How can I monitor this load? Now the server response slowly but the processor is almost idle and the free memory is ok. I'm running Apache on Ubuntu.

+1  A: 

Yes, they can. A ping request does not put much CPU load on, but it certainly takes up bandwidth and a nominal amount of CPU.

If you want to monitor this, you might use either tcpdump or wireshark, or perhaps set up a firewall rule and monitor the number of packets it matches.

Steven Schlansker
+4  A: 

Assuming you mean a UDP/ICMP ping just to see if the host is alive, 4000 hosts probably isn't much load and is fairly easy to calculate. CPU and memory wise, ping is handled by you're kernel, and should be optimized to not take much resources. So, you need to look at network resources. The most critical point will be if you have a half-duplex link, because all of you're hosts are chatty, you'll cause alot of collisions and retransmissions (and dropped pings). If the links are all full duplex, let's calculate the actual amount of bandwidth required at the server.

  • 4000 client @2 seconds
  • Each ping is 72 bytes on the wire (32 bytes data + 8 bytes ICMP header + 20 bytes IP header + 14 bytes Ethernet). * You might have some additional overhead if you use vlan tagging, or UDP based pings
  • If we can assume the pings are randomly distributed, we would have 2000 pings per second @ 72 bytes = 144000 bytes
  • Multiple by 8 to get Bps = 1,152,000 bps or about 1.1Mbps.
  • On a 100Mbps Lan, this would be about 1.1% utilization just for the pings.

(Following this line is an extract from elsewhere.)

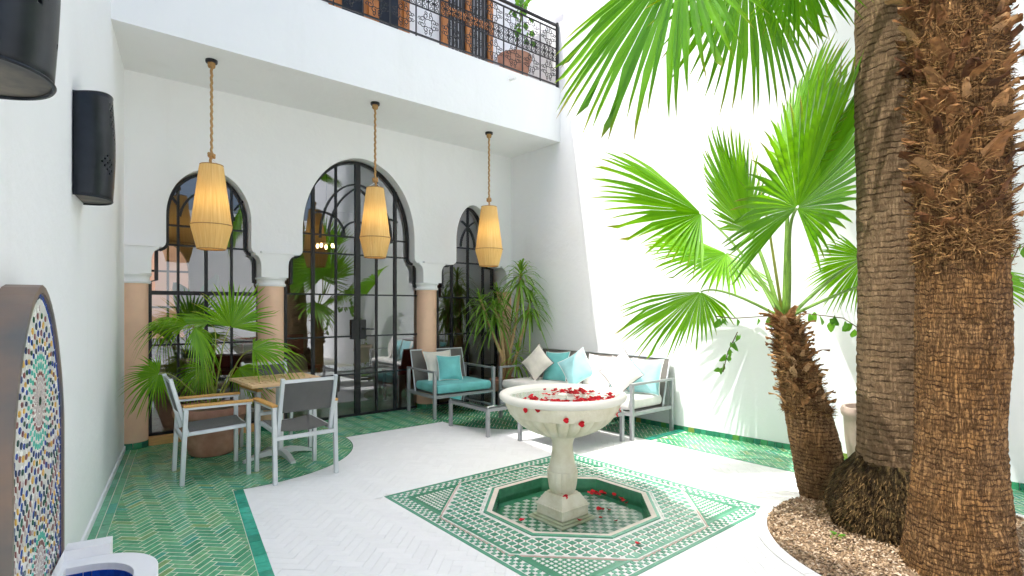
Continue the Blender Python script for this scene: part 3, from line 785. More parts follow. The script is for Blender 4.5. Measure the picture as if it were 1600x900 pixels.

If this is a lan environment, I'd say this is basically no load at all, if it's going across a T1 then it's an immense amount of load. So you should basically run the same calculation on which network links may also be a bottle neck.

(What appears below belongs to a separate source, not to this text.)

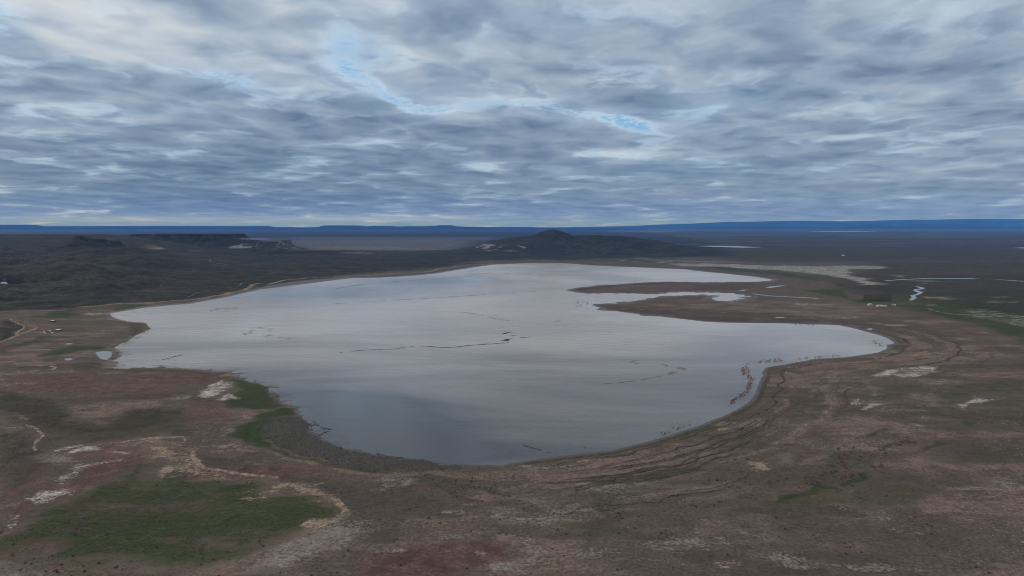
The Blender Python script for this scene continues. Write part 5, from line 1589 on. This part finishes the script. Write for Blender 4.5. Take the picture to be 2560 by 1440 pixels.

Lastly, if you're not using ICMP pings to check the host, but have an application level ping, you will have all the overhead of what protocol you are using, and the ping will need to go all the way up the protocol stack, and you're application needs to respond. Again, this could be a very minimal load, or it could be immense, depending on the implementation details and the network speed. If the host is idle, I doubt this is a problem for you.

Kevin Nisbet
+1  A: 

The other problem apart from bandwidth is the CPU. If a ping is directed up to the CPU for processing, thousands of these can cause a load on any CPU. It's worth monitoring - but as you said yours is almost idle so it's probably going to be able to cope. Worth keeping in mind though.

Depending on the clients, ping packets can be different sizes - their payload could be just "aaaaaaaaa" but some may be "thequickbrownfoxjumpedoverthelazydog" - which is obviously further bandwidth requirements again.